=== YOUR TASK ===
Read the data and repeat it in full, exactly.

=== DATASET EXTRACT ===
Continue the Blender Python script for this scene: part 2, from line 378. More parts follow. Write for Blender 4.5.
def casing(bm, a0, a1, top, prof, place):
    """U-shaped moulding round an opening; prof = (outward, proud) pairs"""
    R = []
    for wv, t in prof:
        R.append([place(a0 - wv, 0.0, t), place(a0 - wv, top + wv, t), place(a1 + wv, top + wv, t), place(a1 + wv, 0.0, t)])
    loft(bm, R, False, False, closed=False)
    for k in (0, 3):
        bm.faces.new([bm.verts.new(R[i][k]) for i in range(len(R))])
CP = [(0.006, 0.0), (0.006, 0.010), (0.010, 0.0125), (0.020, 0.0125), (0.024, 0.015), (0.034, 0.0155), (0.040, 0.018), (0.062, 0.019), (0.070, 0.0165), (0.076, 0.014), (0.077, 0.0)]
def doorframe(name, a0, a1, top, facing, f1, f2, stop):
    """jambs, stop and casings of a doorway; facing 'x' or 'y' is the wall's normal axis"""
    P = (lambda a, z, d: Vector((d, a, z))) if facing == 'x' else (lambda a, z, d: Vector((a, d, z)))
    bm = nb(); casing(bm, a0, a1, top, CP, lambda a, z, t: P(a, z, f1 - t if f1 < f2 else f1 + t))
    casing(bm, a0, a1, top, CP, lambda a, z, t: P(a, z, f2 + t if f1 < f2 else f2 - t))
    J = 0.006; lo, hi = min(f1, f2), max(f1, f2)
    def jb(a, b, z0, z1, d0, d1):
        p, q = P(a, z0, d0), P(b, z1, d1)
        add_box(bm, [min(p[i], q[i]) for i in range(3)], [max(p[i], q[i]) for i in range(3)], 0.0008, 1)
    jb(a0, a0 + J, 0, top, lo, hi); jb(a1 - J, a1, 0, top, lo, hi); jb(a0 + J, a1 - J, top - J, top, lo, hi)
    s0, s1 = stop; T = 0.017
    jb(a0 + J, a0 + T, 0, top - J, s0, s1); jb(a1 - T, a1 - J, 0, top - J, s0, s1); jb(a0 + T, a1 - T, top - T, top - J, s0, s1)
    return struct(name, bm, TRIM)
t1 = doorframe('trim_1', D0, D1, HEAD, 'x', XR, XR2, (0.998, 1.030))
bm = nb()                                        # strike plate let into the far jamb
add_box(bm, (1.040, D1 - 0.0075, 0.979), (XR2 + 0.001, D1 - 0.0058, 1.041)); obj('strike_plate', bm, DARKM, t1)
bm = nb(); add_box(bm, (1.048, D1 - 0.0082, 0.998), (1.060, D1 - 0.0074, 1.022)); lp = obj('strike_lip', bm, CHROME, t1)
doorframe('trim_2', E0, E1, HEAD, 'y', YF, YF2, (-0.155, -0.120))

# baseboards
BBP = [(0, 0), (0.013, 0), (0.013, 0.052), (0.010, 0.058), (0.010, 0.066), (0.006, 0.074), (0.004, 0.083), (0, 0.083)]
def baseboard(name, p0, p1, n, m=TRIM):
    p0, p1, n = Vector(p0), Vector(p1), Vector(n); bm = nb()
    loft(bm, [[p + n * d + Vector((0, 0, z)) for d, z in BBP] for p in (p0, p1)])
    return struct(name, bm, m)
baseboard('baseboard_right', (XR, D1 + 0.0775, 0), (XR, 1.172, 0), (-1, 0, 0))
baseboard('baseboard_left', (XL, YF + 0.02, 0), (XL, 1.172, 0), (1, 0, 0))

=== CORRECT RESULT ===
Continue the Blender Python script for this scene: part 2, from line 378. More parts follow. Write for Blender 4.5.
def casing(bm, a0, a1, top, prof, place):
    """U-shaped moulding round an opening; prof = (outward, proud) pairs"""
    R = []
    for wv, t in prof:
        R.append([place(a0 - wv, 0.0, t), place(a0 - wv, top + wv, t), place(a1 + wv, top + wv, t), place(a1 + wv, 0.0, t)])
    loft(bm, R, False, False, closed=False)
    for k in (0, 3):
        bm.faces.new([bm.verts.new(R[i][k]) for i in range(len(R))])
CP = [(0.006, 0.0), (0.006, 0.010), (0.010, 0.0125), (0.020, 0.0125), (0.024, 0.015), (0.034, 0.0155), (0.040, 0.018), (0.062, 0.019), (0.070, 0.0165), (0.076, 0.014), (0.077, 0.0)]
def doorframe(name, a0, a1, top, facing, f1, f2, stop):
    """jambs, stop and casings of a doorway; facing 'x' or 'y' is the wall's normal axis"""
    P = (lambda a, z, d: Vector((d, a, z))) if facing == 'x' else (lambda a, z, d: Vector((a, d, z)))
    bm = nb(); casing(bm, a0, a1, top, CP, lambda a, z, t: P(a, z, f1 - t if f1 < f2 else f1 + t))
    casing(bm, a0, a1, top, CP, lambda a, z, t: P(a, z, f2 + t if f1 < f2 else f2 - t))
    J = 0.006; lo, hi = min(f1, f2), max(f1, f2)
    def jb(a, b, z0, z1, d0, d1):
        p, q = P(a, z0, d0), P(b, z1, d1)
        add_box(bm, [min(p[i], q[i]) for i in range(3)], [max(p[i], q[i]) for i in range(3)], 0.0008, 1)
    jb(a0, a0 + J, 0, top, lo, hi); jb(a1 - J, a1, 0, top, lo, hi); jb(a0 + J, a1 - J, top - J, top, lo, hi)
    s0, s1 = stop; T = 0.017
    jb(a0 + J, a0 + T, 0, top - J, s0, s1); jb(a1 - T, a1 - J, 0, top - J, s0, s1); jb(a0 + T, a1 - T, top - T, top - J, s0, s1)
    return struct(name, bm, TRIM)
t1 = doorframe('trim_1', D0, D1, HEAD, 'x', XR, XR2, (0.998, 1.030))
bm = nb()                                        # strike plate let into the far jamb
add_box(bm, (1.040, D1 - 0.0075, 0.979), (XR2 + 0.001, D1 - 0.0058, 1.041)); obj('strike_plate', bm, DARKM, t1)
bm = nb(); add_box(bm, (1.048, D1 - 0.0082, 0.998), (1.060, D1 - 0.0074, 1.022)); lp = obj('strike_lip', bm, CHROME, t1)
doorframe('trim_2', E0, E1, HEAD, 'y', YF, YF2, (-0.155, -0.120))

# baseboards
BBP = [(0, 0), (0.013, 0), (0.013, 0.052), (0.010, 0.058), (0.010, 0.066), (0.006, 0.074), (0.004, 0.083), (0, 0.083)]
def baseboard(name, p0, p1, n, m=TRIM):
    p0, p1, n = Vector(p0), Vector(p1), Vector(n); bm = nb()
    loft(bm, [[p + n * d + Vector((0, 0, z)) for d, z in BBP] for p in (p0, p1)])
    return struct(name, bm, m)
baseboard('baseboard_right', (XR, D1 + 0.0775, 0), (XR, 1.172, 0), (-1, 0, 0))
baseboard('baseboard_left', (XL, YF + 0.02, 0), (XL, 1.172, 0), (1, 0, 0))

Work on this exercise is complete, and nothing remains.